After that, the next task is to identify a suitable problem. The problem you start with will likely be flawed in some way: perhaps trivial for some stupid reason, perhaps impossibly difficult. However, there will surely be good problems lurking very close, but finding one is challenging, and you should also expect to spend a substantial amount of time tracking one down.
One can never guarantee success in research. Even if you are very diligent and do everything right, you might still not solve a problem or get a paper. Most research ideas are dead ends, and while we will help you find one that has better chances of success than usual, we promise nothing. Failing to solve problems is also a key part of the research experience.
There is no easy way to do mathematics research. We will not tell you how to solve a problem just because you have been working on it for a while and we pity you. (Even if we wanted to, we couldn’t: we don’t know how to solve them either. Isn’t that the point?) Of all possible fields of study to do research in, pure mathematics is the one with the highest start-up costs. Very smart people have been thinking about mathematics for thousands of years, and doing research means proving a theorem that no one else has ever proven before. Doing research in mathematics will be by far the most difficult thing you have ever done in your life, and probably the most difficult thing you will ever do.

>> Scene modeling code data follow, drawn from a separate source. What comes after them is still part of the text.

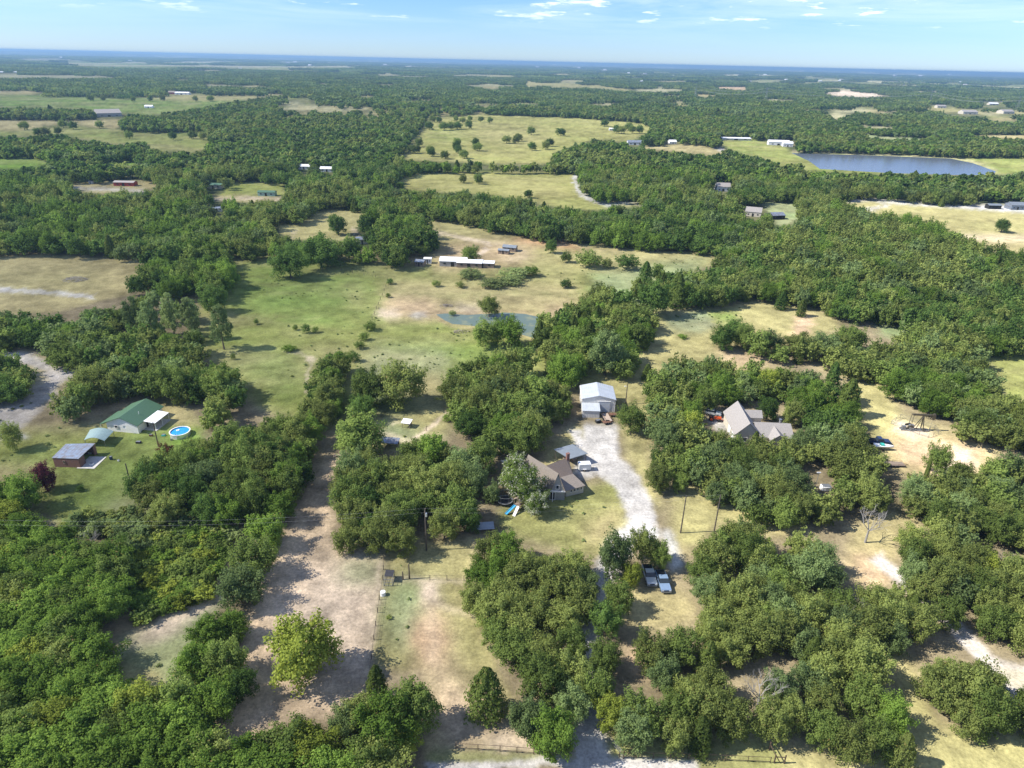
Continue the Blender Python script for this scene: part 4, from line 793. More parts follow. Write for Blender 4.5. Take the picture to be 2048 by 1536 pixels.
tone = np.where((tv > .56) & (tu < .38), 'olive', tone); tone = np.where((tv < .44) & (tu < .34) & (reg != 16), 'dark', tone); tone = np.where((fbm(X/60, Y/60, 19, 3) > .63) & (tu > .5), 'bright', tone)
Hh = np.minimum(13.5, (D*RNG.uniform(.72, 1.12, len(D))+1.5)*(.82+.36*fbm(X/50, Y/50, 25, 3)))
Hh = np.where(reg == 16, np.minimum(Hh, 6.8), Hh)
kindv = np.where(tone == 'cedar', 'cedar', np.where((tone == 'bright') | (tone == 'yellow'), 'elm', 'oak'))
ce = kindv == 'cedar'; D[ce] *= .8
app = D*FPX/DD
inview = (PX > -60) & (PX < 2108) & (PY > 0) & (PY < 1590)
order = np.argsort(-app*inview)
cap = dict(oak=250, elm=260, cedar=160); cnt = dict(oak=0, elm=0, cedar=0); near = np.zeros(len(X), bool)
for i in order:
    k = kindv[i]
    if inview[i] and cnt[k] < cap[k] and app[i] > 22: near[i] = True; cnt[k] += 1
ORD = ['leftmost', 'second', 'third', 'fourth', 'fifth', 'sixth', 'seventh', 'eighth', 'ninth', 'tenth', 'eleventh', 'twelfth', 'thirteenth', 'fourteenth', 'fifteenth', 'sixteenth', 'seventeenth', 'eighteenth', 'nineteenth', 'twentieth']
ROW = ['front', 'second', 'third', 'fourth', 'fifth', 'sixth', 'seventh', 'eighth', 'ninth', 'tenth', 'eleventh', 'twelfth', 'thirteenth', 'fourteenth']
for rg_ in sorted(set(reg[near].tolist())):
    ids = [i for i in np.where(near)[0] if reg[i] == rg_]; ids.sort(key=lambda i: Y[i])
    per = 7; where = REG[int(rg_)][3]
    for ro in range(0, len(ids), per):
        row = sorted(ids[ro:ro+per], key=lambda i: PX[i]); rn = ROW[min(len(ROW)-1, ro//per)]
        for q, i in enumerate(row):
            kd = {'oak': 'oak', 'elm': 'leafy tree', 'cedar': 'cedar'}[kindv[i]]
            pos = 'leftmost' if q == 0 else ('rightmost' if q == len(row)-1 else ORD[q] + ' from left')
            lab = '%s %s, %s, %s row, %s' % (TW[tone[i]], kd, pos, rn, where)
            lab = lab
            tree(str(kindv[i]), float(X[i]), float(Y[i]), float(D[i]), float(Hh[i]), str(tone[i]), lab, 'trees in ' + where)
print('individual wood trees', cnt, 'rest', int((~near).sum()))

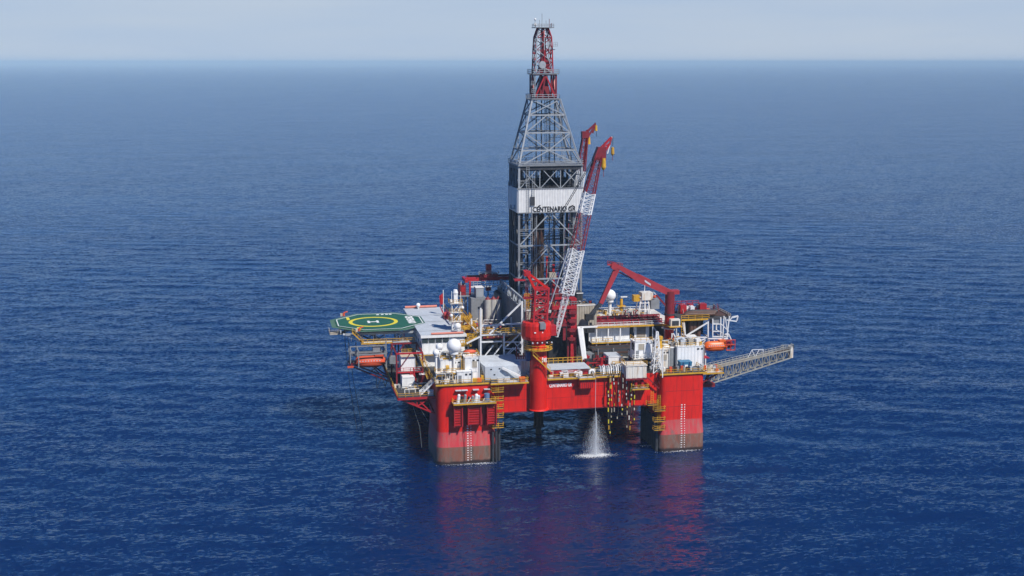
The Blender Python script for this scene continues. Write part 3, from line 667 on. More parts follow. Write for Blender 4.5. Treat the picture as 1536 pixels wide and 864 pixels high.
for x, y, nm in ((-20.2, 55.6, 'left rear'), (-17.6, 31.6, 'front')):
    f = thing('fire_monitor', 'red and yellow fire monitor at the %s edge of the green helideck' % nm, 'fire monitor', (x, y, HZ))
    MB().cyl((x, y, HZ-.4), (x, y, HZ+.5), .35, 8).cyl((x, y, HZ+.6), (x+1.2, y, HZ+.9), .2, 8).build('nozzle', orange2, f); MB().box(x-1, x-.4, y-.4, y+.4, HZ-.4, HZ+.4).build('valve_box', tanroof, f)
ac = thing('accommodation_block', 'white accommodation block with grey flat roof beside the green helideck', 'building', (5, 40, 22))
MB().box(-1, 11, 21, 62, 22.01, 30.6).build('wall', white, ac)
MB().box(-1.4, 11.4, 20.5, 62.4, 30.61, 30.98).build('roof', lgrey, ac)
b = MB(); b.box(-1.45, 11.45, 20.35, 20.49, 30.3, 31.05); b.build('roof_edge', white, ac)
for y in (26.5, 40, 50): MB().box(-1.2, 11.2, y, y+.18, 30.985, 31.03).build('roof_joint', grey, ac)
b = MB(); b.corr(-1, 11, 21, 22.1, 30.5, 1.7, .05); b.corrx(-1, 21, 62, 22.1, 30.5, 1.9, .06); b.build('wall_rib', white, ac, kind='stuff')
for i in range(4):
    x = S(632.8+10.4*i, 511, 21).x; z = S(660, 513.5, 21).z
    w = MB(); w.box(x, x+1.75, 20.80, 20.93, z, z+1.35); w = w.build('window', grey, ac); MB().box(x+.08, x+1.67, 20.74, 20.795, z+.08, z+1.27).build('pane', glass, w)
for i in range(9):
    w = MB().box(-1.16, -1.07, 23.5+i*4, 24.6+i*4, 27.6, 28.6).build('window', grey, ac); MB().box(-1.19, -1.165, 23.6+i*4, 24.5+i*4, 27.7, 28.5).build('pane', glass, w)
for z in (25.8,):
    MB().box(-2.6, 11.2, 19.3, 20.8, z-.15, z).build('walkway', lgrey, ac); MB().box(-2.6, 11.2, 19.2, 19.29, z-.2, z+.05).build('walkway_edge', yellow, ac); MB().rail([(-2.6, 20.8, z), (-2.6, 19.2, z), (11.2, 19.2, z)], step=1.6).build('railing', white, ac)
for p, q in (((-2.4, 19.4, 25.6), (1.5, 18, 22.8)), ((-2.4, 20, 25.6), (-1.1, 21, 23.5))): bar(p, q, .3, white, ac)
MB().rail([(-2.5, 21, 22), (-2.5, 62, 22)]).build('railing', yellow, ac)
MB().box(-2.6, -1.1, 21, 62, 21.95, 22.08).build('side_walkway', grey, ac)
b = MB(); b.cyl((1.5, 20.7, 31.4), (10.6, 20.7, 31.4), .3, 8); b.build('padded_rail', coral, ac)
b = MB(); b.cyl((-.9, 62, 31.4), (9, 62, 31.4), .35, 8); b.build('padded_rail', coral, ac)
MB().rail([(11.2, 22, 31), (11.2, 62, 31)], t=.1).build('railing', yellow, ac)
def radome(x, y, zc, r, zb, label, mr=.3, m=cleanwhite):
    t = thing('radome', label, 'radome', (x, y, zb), 'white satellite domes on masts')
    MB().ball((x, y, zc), r, 24, 14).build('dome', m, t, smooth=True)
    MB().cyl((x, y, zc-r*1.12), (x, y, zc-r*.8), r*.62, 16).build('collar', white, t, smooth=True)
    MB().cyl((x, y, zb), (x, y, zc-r*1.1), mr, 10).build('mast', white, t, smooth=True); return t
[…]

Of course, as with many difficult things, there are great upsides to doing research in mathematics. Learning mathematics is a wonderful thing, by far the most interesting subject there is. Even without doing any research, the theorems and proofs you learn, worked out ages ago by other people, are enough to elicit great happiness for anyone willing to put in the effort to understand them. And there is no greater sense of accomplishment than what you get after solving a problem of your own, especially when you are the first to do so. Even for established mathematicians, those moments are rare, but they are worth all the despair and feelings of inadequacy that come when nothing is going right, which is most of the time.
Now, if you are still reading this and are thinking “ah, this is a good way of getting into college,” then you have learned nothing at all so far, and you are a terrible candidate for doing research in mathematics. One simply has to be able to read better in order to have any hope of learning the relevant material. If that is your situation, go away and leave us alone.
If, however, you have more noble goals and wish to study mathematics deeply for its own sake, for its own rewards, then we are happy to help you. Welcome to the club!